Given request »
Return, exactly as written, every line from the first line of the data below through the line that contains "struct(obj('floor', bm, M_floor))".

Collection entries
▼

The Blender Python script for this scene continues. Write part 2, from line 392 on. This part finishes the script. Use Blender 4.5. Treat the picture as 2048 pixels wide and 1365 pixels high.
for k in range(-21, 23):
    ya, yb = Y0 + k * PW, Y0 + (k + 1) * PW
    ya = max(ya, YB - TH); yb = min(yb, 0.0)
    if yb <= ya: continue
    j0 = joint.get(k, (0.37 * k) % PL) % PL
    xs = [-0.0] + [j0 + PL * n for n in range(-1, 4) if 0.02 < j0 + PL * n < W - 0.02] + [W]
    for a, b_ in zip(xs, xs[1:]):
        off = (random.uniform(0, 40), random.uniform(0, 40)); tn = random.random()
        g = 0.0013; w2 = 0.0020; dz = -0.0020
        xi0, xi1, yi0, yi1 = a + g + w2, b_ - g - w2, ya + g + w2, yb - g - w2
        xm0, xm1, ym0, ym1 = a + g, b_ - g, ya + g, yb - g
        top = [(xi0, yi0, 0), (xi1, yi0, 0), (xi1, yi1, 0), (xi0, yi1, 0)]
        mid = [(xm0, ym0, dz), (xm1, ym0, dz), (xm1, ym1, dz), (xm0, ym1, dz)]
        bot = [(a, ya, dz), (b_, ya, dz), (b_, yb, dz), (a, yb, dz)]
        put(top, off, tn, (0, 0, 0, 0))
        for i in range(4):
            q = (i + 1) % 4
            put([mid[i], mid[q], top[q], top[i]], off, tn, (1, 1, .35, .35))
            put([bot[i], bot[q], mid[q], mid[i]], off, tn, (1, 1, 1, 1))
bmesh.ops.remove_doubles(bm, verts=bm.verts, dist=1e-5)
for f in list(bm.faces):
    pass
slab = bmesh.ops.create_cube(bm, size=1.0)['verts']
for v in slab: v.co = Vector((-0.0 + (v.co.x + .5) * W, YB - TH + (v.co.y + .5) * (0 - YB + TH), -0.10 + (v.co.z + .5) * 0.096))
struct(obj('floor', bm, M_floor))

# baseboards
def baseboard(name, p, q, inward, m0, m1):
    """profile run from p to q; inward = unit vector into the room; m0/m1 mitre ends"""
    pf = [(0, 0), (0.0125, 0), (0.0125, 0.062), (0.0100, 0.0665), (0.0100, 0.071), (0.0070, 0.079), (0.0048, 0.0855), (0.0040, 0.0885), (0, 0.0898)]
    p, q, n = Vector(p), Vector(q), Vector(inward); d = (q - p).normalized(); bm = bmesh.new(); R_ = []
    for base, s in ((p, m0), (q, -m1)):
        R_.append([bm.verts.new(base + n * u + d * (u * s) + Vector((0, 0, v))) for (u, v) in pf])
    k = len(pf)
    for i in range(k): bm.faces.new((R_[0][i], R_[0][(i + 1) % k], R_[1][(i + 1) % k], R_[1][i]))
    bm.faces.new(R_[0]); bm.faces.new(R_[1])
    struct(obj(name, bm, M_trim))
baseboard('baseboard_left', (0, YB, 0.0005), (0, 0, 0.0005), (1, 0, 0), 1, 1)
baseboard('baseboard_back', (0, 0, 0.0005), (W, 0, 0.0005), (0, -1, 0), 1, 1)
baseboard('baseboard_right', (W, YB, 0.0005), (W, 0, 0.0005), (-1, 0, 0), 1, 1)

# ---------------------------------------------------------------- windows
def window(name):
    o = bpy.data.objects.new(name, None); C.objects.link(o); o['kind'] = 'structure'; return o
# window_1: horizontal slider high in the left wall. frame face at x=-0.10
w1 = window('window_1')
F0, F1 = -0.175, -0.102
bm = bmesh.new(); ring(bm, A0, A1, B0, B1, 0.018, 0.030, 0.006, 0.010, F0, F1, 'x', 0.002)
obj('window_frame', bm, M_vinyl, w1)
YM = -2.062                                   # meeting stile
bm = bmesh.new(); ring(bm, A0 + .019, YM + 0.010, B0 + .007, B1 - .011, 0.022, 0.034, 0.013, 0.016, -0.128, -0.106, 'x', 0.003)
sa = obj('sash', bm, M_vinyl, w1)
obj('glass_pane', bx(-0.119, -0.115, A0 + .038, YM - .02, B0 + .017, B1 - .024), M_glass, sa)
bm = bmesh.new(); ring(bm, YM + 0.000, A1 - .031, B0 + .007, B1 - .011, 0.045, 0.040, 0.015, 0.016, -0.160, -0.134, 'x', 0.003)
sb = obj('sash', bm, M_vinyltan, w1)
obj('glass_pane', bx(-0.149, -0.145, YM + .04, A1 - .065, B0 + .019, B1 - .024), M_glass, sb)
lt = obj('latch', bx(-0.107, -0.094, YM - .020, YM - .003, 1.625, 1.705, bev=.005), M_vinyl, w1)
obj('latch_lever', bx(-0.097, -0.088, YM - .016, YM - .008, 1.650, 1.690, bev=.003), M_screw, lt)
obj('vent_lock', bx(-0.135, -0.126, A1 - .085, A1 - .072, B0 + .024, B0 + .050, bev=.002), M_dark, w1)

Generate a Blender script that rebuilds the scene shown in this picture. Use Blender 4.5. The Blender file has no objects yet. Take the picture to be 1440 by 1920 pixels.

▲

Solution for this exercise »
The Blender Python script for this scene continues. Write part 2, from line 392 on. This part finishes the script. Use Blender 4.5. Treat the picture as 2048 pixels wide and 1365 pixels high.
for k in range(-21, 23):
    ya, yb = Y0 + k * PW, Y0 + (k + 1) * PW
    ya = max(ya, YB - TH); yb = min(yb, 0.0)
    if yb <= ya: continue
    j0 = joint.get(k, (0.37 * k) % PL) % PL
    xs = [-0.0] + [j0 + PL * n for n in range(-1, 4) if 0.02 < j0 + PL * n < W - 0.02] + [W]
    for a, b_ in zip(xs, xs[1:]):
        off = (random.uniform(0, 40), random.uniform(0, 40)); tn = random.random()
        g = 0.0013; w2 = 0.0020; dz = -0.0020
        xi0, xi1, yi0, yi1 = a + g + w2, b_ - g - w2, ya + g + w2, yb - g - w2
        xm0, xm1, ym0, ym1 = a + g, b_ - g, ya + g, yb - g
        top = [(xi0, yi0, 0), (xi1, yi0, 0), (xi1, yi1, 0), (xi0, yi1, 0)]
        mid = [(xm0, ym0, dz), (xm1, ym0, dz), (xm1, ym1, dz), (xm0, ym1, dz)]
        bot = [(a, ya, dz), (b_, ya, dz), (b_, yb, dz), (a, yb, dz)]
        put(top, off, tn, (0, 0, 0, 0))
        for i in range(4):
            q = (i + 1) % 4
            put([mid[i], mid[q], top[q], top[i]], off, tn, (1, 1, .35, .35))
            put([bot[i], bot[q], mid[q], mid[i]], off, tn, (1, 1, 1, 1))
bmesh.ops.remove_doubles(bm, verts=bm.verts, dist=1e-5)
for f in list(bm.faces):
    pass
slab = bmesh.ops.create_cube(bm, size=1.0)['verts']
for v in slab: v.co = Vector((-0.0 + (v.co.x + .5) * W, YB - TH + (v.co.y + .5) * (0 - YB + TH), -0.10 + (v.co.z + .5) * 0.096))
struct(obj('floor', bm, M_floor))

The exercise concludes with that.